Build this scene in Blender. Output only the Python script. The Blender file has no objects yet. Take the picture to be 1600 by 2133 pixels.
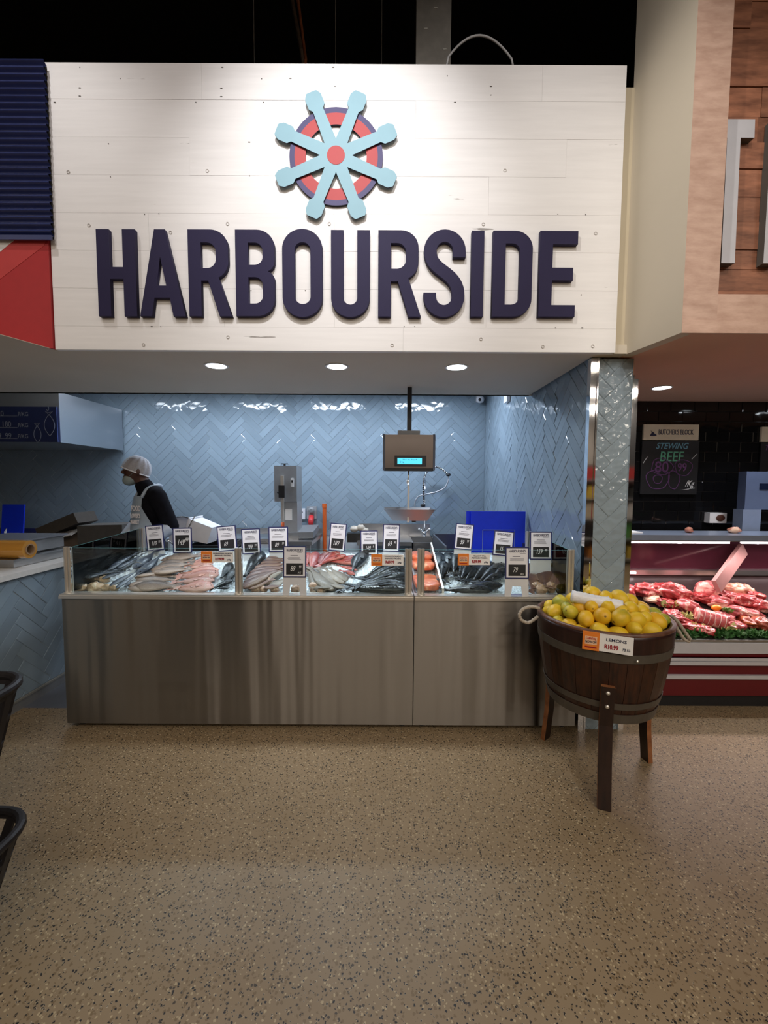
import bpy, bmesh, math, random
from mathutils import Vector, Matrix, noise
random.seed(7)
PI = math.pi
sc = bpy.context.scene
C = sc.collection

# ------------------------------------------------------------------ camera
F_PX, PITCH, ROLL, ZC = 878.0, 0.0658, 0.0056, 1.5
_f = Vector((0, math.cos(PITCH), -math.sin(PITCH))); _r = Vector((1, 0, 0)); _u = _r.cross(_f)
CR = _r*math.cos(ROLL) + _u*math.sin(ROLL); CU = _u*math.cos(ROLL) - _r*math.sin(ROLL); CF = _f
cam = bpy.data.cameras.new('camera'); cam.sensor_fit = 'HORIZONTAL'; cam.sensor_width = 36
cam.lens = F_PX/1600*36; cam.clip_start = 0.05; cam.clip_end = 60
camo = bpy.data.objects.new('camera', cam); C.objects.link(camo)
camo.matrix_world = Matrix(((CR.x, CU.x, -CF.x, 0), (CR.y, CU.y, -CF.y, 0), (CR.z, CU.z, -CF.z, ZC), (0, 0, 0, 1)))
sc.camera = camo

# ------------------------------------------------------------------ light
w = bpy.data.worlds.new('world'); sc.world = w; w.use_nodes = True
w.node_tree.nodes['Background'].inputs[0].default_value = (0.9, 0.8, 0.72, 1)
w.node_tree.nodes['Background'].inputs[1].default_value = 0.035
sc.view_settings.view_transform = 'Standard'; sc.view_settings.look = 'None'
sc.view_settings.gamma = 1; sc.view_settings.use_curve_mapping = False
sc.view_settings.exposure = 0.0

def lamp(name, kind, loc, target, power, color, size=0.3, size_y=None, spot=None, blend=0.6):
    d = bpy.data.lights.new(name, kind); d.energy = power; d.color = color
    if kind == 'AREA':
        d.size = size
        if size_y: d.shape = 'RECTANGLE'; d.size_y = size_y
        else: d.shape = 'DISK'
    else:
        d.shadow_soft_size = size
    if spot: d.spot_size = spot; d.spot_blend = blend
    o = bpy.data.objects.new(name, d); C.objects.link(o); o.location = loc
    o.rotation_euler = (Vector(target)-Vector(loc)).to_track_quat('-Z', 'Y').to_euler()
    return o
WARM = (1, 0.88, 0.74); COOL = (0.72, 0.83, 1.0)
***
(WRITTEN EXERCISE)
Begin at the first line of the data above and repeat each line exactly, stopping after the line containing "C = sc.collection". Omit the pictures.

(FULL ANSWER)
Build this scene in Blender. Output only the Python script. The Blender file has no objects yet. Take the picture to be 1600 by 2133 pixels.
import bpy, bmesh, math, random
from mathutils import Vector, Matrix, noise
random.seed(7)
PI = math.pi
sc = bpy.context.scene
C = sc.collection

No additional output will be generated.